The complaint of Pait in his response to Fine’s post on joking about Japan underlines the point. “This conversation is too much about the talk and too little about the act. There are people who like it. As an engineer, I don’t.” I am a man committed to talk, but I know that sometimes talk is cheap.  Pait is right, action is imperative in the face of earthquakes, tsunamis and nuclear disasters. Talk is secondary. But eventually it is important.

We need to confront the relationship between the human and the natural world.  We need to know when we can tame nature, when we must accept its overwhelming destructive force, and we need to be aware when we are the destructive force, as it is connected to our pursuit of oil and our attempt to create easy alternatives in the form of nuclear power. That requires informed talk, when intellectuals, including artists, not only experts, are necessary.

And then there’s Gary Alan Fine, Deliberately Considered’s intellectual provocateur, mixing high and low brow insight. He established his learning by presenting a classic reflection by Adam Smith on distant suffering. Fine, in his first post this week, highlights that Smith recognizes both the problem of empathy at a distance, but also reflects on how reason and principle reach out, leading us to do the right thing. But, in his second post, he explains the humor in horror, justifying the politically incorrect jokes of: “Mr. Gottfried, Mr. 50 Cent, and Mr. Haley Barbour’s press secretary.” Fine in his appreciation of troubling humor, makes a classic conservative point about the human condition, “let us treasure those who begin the process by which we realize that we cannot change the world, but must distance ourselves from it, amused. We can wallow in the pain of others or we can recognize that our life continues.” Have I found an intelligent conservative intellectual within our midst?

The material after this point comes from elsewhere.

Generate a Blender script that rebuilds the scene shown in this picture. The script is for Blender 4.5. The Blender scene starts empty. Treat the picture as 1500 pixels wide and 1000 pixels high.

1 comment to DC Week in Review: Art, My Town, and Japan

  • Michael Corey

    Jeff’s comments on the community center and the shutting down of local food markets in a primarily African-American neighborhood is a heartbreaking side effect of much bigger and longer term issues than have been not been addressed so far. As has been pointed out, this is not an isolated incident. It is occurring in a much broader range of communities, but disproportionately impacting poorer communities.

    Over the decades, we have witnessed the deindustrialization of the Northeast and what has become known as Rust Belt states. Some of the migration of businesses and people has been to the Sun Belt states, and more recently outside of the country. A number of explanations have been offered for the shift to the south. They include: a desire for higher productivity; better amenities; and more affordable housing. Other explanations are more blunt: a desire to escape legacy costs; the ability to start anew in right to work states; and a search for more favorable tax policies and rates. That may have helped explain the shift south, but it doesn’t explain the shift outside this country that is more related to cheap labor; a shifting in growth markets; and better logistical systems.

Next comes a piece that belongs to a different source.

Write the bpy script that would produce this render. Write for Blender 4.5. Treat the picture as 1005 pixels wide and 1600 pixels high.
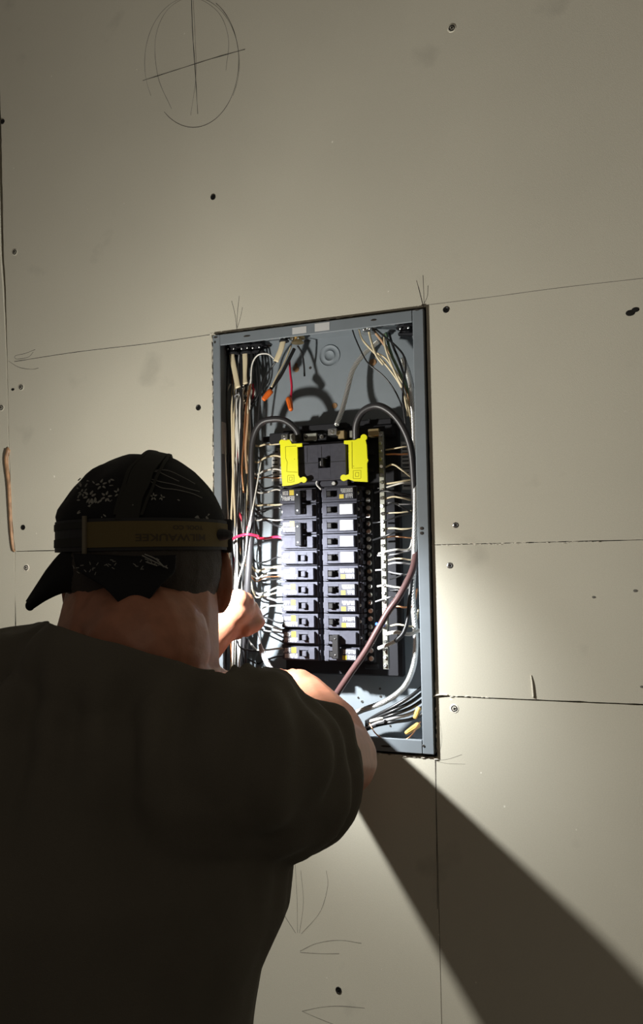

    The results are the same: better paying jobs have been lost, as the economy has shifted from producing to services and consumption. As businesses and people have migrated, they have left communities that have inadequate tax bases and high unemployment and underemployment rates with little protects of turning this around. Where these conditions exist, citizens will suffer.

    In order to address this chronic and worsening problem, we have to find ways to generate more value in the economy, and as President Obama suggested in his State of the Union address, produce more. This requires a fundamental rethinking of major policies: we need a practical energy plan which realistically bridges the shift from fossil fuels to alternative forms of energy, none exists today. We need a willingness to utilize our own natural resources.

    We need to break through the barriers that make it virtually impossible to permit new facilities in reasonable amounts of time. We tax policies that are competitive on a worldwide basis and attract new businesses rather than encouraging them to flee to other areas. A weak dollar while providing short-term benefits is in a sense one of the most insidious taxes of all: it ultimately fuels inflation first through commodities and ultimately reduces disposable income for all, especially those who have little. This means putting in place fiscal and monetary policies that make longer-term sense.

    We need a willingness to explore alternative approaches to doing work that empowers workers rather than shackles them, as is currently the case in the many traditional locations.

    In the 1950s, Eric Trist and Fred Emery developed their sociotechnical-systems approach at the Tavistock Institute in London. Their concept was that things get done more effectively when social and technical systems are jointly optimized; and they found that teams in self-managed work teams in “high-commitment or high-performance” organizations best do this. I’ve seen this work in both union facilities and non-union facilities, although it is much easier and faster to get done in non-union facilities. One that I am familiar with breathed life back into a community that lost economic hope; and it became one of the safest, highest quality and most productive facilities of its type.

    A worker who participated in a redesign effort offered this observation to me, “I used to dread getting up in the morning and having to go to work, and now I can’t wait to jump out of bed to go to work.” In these types of environments some of the most innovative and well-paying compensation systems have been developed and are used.

    If we want to address the root causes of problems that Jeff raised, I think that we need to become engaged and seek better policies that actually will give communities a chance to rise from the ashes. It isn’t easy, but is can be done, but it will take time and a willingness to abandon preconceptions and implement pragmatic solutions. Many of the concerns that we have about race and class are addressed as significant value is generated in the economy on a sustainable basis. Without this type of economic revival, resources will not be available for the most vulnerable and at risk; and the enormity of our unfunded liabilities and cumulative debt will overwhelm efforts to deal with our concerns.